══ LISTED ENTRIES

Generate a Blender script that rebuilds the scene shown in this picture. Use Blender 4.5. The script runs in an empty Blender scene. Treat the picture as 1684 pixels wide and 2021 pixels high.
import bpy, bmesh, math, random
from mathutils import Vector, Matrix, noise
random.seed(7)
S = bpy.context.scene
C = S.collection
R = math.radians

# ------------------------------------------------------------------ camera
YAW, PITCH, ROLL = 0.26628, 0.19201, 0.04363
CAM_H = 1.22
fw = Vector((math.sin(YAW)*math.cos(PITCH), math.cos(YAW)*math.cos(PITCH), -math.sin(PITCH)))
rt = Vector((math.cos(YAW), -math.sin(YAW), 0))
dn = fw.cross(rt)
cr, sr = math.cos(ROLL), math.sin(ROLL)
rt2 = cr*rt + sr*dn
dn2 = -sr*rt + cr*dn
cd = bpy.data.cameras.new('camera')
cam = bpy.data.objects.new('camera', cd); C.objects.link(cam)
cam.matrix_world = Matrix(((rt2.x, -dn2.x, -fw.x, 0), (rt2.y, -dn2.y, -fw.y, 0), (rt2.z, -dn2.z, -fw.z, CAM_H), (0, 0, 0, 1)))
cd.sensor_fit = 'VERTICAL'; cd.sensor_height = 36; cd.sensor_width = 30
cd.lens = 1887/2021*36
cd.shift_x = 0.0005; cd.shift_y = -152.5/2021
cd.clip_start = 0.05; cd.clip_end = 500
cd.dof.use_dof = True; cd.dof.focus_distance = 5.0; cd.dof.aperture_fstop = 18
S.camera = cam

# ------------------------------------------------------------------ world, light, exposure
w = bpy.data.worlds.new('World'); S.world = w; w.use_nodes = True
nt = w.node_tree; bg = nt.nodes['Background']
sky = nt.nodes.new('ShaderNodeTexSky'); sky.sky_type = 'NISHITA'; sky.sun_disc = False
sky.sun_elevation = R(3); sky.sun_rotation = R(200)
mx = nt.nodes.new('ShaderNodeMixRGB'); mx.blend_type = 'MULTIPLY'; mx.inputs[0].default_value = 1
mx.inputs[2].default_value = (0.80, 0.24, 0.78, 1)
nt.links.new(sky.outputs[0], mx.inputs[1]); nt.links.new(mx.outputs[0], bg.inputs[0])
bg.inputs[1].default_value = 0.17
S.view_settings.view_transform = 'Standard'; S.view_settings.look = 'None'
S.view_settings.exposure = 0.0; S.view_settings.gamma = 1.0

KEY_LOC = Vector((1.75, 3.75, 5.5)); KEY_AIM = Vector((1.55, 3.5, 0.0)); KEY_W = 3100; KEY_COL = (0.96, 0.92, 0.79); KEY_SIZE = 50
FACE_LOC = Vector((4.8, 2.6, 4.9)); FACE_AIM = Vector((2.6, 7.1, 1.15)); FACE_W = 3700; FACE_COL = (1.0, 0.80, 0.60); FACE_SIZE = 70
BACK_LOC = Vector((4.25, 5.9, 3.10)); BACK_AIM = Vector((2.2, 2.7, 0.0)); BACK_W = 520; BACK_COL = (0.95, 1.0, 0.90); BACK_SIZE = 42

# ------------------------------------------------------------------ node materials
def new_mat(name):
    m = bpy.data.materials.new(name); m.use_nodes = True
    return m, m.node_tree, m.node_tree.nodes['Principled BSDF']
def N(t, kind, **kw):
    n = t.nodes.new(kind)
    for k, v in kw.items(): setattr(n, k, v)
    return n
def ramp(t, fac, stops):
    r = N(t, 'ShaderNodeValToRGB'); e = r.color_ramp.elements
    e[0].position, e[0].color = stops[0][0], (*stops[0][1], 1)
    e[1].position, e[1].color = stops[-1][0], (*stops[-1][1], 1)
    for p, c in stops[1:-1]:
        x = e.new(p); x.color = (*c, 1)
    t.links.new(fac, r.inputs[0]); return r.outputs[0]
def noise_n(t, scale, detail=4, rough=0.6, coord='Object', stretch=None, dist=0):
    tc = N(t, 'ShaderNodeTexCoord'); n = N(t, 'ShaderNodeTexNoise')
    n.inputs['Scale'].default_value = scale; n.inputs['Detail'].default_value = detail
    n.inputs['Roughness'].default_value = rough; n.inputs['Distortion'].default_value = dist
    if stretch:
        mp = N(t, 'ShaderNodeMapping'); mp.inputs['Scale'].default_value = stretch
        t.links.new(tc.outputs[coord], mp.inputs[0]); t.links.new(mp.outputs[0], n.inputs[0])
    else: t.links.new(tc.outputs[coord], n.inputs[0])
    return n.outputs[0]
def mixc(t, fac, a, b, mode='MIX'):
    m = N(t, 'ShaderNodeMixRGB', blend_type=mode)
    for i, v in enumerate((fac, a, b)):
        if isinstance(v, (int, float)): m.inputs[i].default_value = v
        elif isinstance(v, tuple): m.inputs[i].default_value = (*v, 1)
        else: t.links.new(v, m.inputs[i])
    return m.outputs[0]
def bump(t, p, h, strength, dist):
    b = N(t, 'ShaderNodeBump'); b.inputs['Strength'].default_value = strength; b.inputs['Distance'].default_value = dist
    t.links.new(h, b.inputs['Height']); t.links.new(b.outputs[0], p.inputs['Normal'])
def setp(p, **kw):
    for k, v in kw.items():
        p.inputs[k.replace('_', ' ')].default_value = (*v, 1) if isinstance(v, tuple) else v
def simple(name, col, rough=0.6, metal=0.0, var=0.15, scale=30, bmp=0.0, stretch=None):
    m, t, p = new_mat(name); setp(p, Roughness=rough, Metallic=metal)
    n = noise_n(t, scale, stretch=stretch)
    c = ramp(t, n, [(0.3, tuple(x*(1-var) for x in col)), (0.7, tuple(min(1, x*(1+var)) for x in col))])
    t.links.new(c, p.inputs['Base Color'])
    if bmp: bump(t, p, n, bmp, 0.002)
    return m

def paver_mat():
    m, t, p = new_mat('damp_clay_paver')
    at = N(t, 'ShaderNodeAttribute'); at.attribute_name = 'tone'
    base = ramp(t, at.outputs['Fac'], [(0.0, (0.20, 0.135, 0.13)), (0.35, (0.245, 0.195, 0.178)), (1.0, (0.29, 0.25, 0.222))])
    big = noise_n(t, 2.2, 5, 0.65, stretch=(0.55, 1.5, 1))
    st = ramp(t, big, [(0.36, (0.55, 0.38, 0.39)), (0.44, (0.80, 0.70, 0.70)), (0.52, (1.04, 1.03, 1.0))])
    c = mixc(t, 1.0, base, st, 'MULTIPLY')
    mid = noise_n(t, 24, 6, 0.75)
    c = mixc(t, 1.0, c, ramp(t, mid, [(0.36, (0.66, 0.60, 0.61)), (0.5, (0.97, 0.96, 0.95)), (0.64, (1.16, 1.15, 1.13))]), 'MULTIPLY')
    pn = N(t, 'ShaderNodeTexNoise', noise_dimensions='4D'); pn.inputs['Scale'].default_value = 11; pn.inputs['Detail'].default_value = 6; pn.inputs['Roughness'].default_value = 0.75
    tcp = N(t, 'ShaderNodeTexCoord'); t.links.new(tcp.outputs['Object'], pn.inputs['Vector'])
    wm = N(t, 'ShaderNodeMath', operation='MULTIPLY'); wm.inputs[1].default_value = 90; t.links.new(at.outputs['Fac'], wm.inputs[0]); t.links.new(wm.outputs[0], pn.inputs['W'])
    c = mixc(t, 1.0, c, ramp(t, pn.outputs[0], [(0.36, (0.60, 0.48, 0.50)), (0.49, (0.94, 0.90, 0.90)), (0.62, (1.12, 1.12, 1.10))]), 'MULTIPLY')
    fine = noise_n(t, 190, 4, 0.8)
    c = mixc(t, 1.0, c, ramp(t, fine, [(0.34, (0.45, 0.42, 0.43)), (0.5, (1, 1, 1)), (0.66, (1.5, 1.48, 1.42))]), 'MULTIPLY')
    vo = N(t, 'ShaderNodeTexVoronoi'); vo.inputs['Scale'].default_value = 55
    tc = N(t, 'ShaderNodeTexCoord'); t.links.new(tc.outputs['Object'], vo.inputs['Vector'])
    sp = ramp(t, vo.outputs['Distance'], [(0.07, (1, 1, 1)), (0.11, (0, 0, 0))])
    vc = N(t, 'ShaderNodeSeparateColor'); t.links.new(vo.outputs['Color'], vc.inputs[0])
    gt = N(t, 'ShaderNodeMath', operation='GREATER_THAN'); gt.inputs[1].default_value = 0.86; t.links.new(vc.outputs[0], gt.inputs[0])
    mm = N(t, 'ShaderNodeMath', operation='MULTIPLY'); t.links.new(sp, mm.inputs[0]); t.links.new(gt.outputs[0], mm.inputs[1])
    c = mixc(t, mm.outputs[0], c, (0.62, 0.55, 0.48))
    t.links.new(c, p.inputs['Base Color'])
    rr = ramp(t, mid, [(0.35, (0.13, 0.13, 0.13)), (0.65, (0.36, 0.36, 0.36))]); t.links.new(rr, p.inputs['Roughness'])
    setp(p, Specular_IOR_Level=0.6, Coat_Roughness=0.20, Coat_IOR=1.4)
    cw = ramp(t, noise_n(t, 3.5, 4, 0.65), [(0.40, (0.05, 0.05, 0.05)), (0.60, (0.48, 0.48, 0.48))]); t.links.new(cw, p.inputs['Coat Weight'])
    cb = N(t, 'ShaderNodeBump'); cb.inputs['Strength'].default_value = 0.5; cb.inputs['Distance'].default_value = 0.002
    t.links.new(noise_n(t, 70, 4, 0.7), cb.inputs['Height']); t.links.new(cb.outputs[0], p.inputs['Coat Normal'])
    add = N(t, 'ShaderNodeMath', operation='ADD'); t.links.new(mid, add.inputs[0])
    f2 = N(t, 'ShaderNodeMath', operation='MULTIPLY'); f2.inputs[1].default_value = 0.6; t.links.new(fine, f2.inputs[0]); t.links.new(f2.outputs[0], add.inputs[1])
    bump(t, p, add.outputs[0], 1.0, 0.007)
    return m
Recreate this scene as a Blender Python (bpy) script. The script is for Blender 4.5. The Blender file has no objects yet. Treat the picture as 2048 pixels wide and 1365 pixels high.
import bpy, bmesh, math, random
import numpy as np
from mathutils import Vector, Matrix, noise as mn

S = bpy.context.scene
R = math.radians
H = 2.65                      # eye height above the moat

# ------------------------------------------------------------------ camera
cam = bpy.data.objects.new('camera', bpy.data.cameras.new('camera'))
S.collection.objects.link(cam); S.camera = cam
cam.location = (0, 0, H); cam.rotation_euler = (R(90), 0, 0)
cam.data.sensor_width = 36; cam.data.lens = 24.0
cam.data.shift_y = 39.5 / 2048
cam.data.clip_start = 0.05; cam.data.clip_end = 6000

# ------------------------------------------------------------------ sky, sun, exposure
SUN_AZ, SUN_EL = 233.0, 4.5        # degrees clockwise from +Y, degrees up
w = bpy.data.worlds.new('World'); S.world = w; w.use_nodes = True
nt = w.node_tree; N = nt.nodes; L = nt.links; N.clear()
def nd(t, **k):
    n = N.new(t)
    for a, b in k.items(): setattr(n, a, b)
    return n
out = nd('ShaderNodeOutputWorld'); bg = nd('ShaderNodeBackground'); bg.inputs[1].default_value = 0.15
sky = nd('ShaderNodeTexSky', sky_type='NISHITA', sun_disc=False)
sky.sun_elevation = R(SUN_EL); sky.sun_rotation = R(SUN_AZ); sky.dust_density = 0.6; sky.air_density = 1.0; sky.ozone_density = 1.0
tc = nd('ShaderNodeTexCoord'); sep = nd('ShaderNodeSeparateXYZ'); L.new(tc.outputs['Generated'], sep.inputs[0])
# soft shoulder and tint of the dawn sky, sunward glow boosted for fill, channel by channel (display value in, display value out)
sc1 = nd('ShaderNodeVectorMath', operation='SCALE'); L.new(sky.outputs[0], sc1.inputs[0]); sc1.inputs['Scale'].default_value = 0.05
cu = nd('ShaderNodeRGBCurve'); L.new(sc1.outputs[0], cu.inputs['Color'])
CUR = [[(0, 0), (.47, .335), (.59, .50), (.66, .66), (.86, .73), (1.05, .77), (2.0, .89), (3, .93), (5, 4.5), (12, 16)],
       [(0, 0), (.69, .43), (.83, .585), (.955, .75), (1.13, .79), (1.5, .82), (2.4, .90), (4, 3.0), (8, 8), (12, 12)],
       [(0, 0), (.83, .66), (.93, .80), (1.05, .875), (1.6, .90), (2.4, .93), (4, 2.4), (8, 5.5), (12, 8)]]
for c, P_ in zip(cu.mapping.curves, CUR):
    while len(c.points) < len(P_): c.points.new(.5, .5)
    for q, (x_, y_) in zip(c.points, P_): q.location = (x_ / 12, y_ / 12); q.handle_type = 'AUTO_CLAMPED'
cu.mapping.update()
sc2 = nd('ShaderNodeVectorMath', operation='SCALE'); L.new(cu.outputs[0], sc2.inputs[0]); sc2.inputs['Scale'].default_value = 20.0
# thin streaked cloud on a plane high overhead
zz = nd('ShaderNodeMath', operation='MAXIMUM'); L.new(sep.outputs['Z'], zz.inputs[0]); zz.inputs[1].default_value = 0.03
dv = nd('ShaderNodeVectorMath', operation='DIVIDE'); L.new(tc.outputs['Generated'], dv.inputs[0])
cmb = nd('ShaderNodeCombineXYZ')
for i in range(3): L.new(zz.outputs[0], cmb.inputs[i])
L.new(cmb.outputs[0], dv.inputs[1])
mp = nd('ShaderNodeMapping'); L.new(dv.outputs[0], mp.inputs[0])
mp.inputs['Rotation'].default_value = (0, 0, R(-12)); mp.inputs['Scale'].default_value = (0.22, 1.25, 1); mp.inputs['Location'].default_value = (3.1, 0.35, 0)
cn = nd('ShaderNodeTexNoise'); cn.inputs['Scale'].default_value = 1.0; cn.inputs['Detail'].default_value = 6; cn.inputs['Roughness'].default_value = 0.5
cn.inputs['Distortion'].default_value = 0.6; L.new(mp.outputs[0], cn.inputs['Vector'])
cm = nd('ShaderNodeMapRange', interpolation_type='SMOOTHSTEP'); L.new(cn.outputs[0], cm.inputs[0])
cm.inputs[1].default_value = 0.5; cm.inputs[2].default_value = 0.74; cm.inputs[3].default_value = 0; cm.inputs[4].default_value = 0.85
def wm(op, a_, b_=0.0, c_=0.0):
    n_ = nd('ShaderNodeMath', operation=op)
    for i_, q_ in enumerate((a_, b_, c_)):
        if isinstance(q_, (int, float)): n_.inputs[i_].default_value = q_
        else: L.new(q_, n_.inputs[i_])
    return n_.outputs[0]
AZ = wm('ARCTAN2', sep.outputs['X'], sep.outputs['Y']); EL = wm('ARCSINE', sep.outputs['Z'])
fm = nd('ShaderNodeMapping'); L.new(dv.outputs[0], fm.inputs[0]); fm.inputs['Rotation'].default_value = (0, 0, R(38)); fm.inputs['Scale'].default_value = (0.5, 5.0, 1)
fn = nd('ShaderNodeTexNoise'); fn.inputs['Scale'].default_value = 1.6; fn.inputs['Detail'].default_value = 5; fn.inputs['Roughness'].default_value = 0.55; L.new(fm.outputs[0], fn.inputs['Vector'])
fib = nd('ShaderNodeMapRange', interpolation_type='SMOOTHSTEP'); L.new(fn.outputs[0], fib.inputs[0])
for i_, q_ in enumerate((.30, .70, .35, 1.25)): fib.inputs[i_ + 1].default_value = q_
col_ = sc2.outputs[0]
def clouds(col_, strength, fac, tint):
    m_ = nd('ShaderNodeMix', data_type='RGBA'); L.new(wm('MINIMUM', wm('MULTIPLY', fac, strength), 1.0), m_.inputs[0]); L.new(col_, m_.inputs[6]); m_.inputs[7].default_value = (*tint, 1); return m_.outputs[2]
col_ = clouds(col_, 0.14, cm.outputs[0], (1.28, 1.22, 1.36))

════

> [GIVEN EXERCISE]: Quote exactly the first line of the data and every line after it through the one holding "S.view_settings.exposure = 0.0;".

> [RESULT OF THIS TASK]:
Generate a Blender script that rebuilds the scene shown in this picture. Use Blender 4.5. The script runs in an empty Blender scene. Treat the picture as 1684 pixels wide and 2021 pixels high.
import bpy, bmesh, math, random
from mathutils import Vector, Matrix, noise
random.seed(7)
S = bpy.context.scene
C = S.collection
R = math.radians

# ------------------------------------------------------------------ camera
YAW, PITCH, ROLL = 0.26628, 0.19201, 0.04363
CAM_H = 1.22
fw = Vector((math.sin(YAW)*math.cos(PITCH), math.cos(YAW)*math.cos(PITCH), -math.sin(PITCH)))
rt = Vector((math.cos(YAW), -math.sin(YAW), 0))
dn = fw.cross(rt)
cr, sr = math.cos(ROLL), math.sin(ROLL)
rt2 = cr*rt + sr*dn
dn2 = -sr*rt + cr*dn
cd = bpy.data.cameras.new('camera')
cam = bpy.data.objects.new('camera', cd); C.objects.link(cam)
cam.matrix_world = Matrix(((rt2.x, -dn2.x, -fw.x, 0), (rt2.y, -dn2.y, -fw.y, 0), (rt2.z, -dn2.z, -fw.z, CAM_H), (0, 0, 0, 1)))
cd.sensor_fit = 'VERTICAL'; cd.sensor_height = 36; cd.sensor_width = 30
cd.lens = 1887/2021*36
cd.shift_x = 0.0005; cd.shift_y = -152.5/2021
cd.clip_start = 0.05; cd.clip_end = 500
cd.dof.use_dof = True; cd.dof.focus_distance = 5.0; cd.dof.aperture_fstop = 18
S.camera = cam

# ------------------------------------------------------------------ world, light, exposure
w = bpy.data.worlds.new('World'); S.world = w; w.use_nodes = True
nt = w.node_tree; bg = nt.nodes['Background']
sky = nt.nodes.new('ShaderNodeTexSky'); sky.sky_type = 'NISHITA'; sky.sun_disc = False
sky.sun_elevation = R(3); sky.sun_rotation = R(200)
mx = nt.nodes.new('ShaderNodeMixRGB'); mx.blend_type = 'MULTIPLY'; mx.inputs[0].default_value = 1
mx.inputs[2].default_value = (0.80, 0.24, 0.78, 1)
nt.links.new(sky.outputs[0], mx.inputs[1]); nt.links.new(mx.outputs[0], bg.inputs[0])
bg.inputs[1].default_value = 0.17
S.view_settings.view_transform = 'Standard'; S.view_settings.look = 'None'
S.view_settings.exposure = 0.0; S.view_settings.gamma = 1.0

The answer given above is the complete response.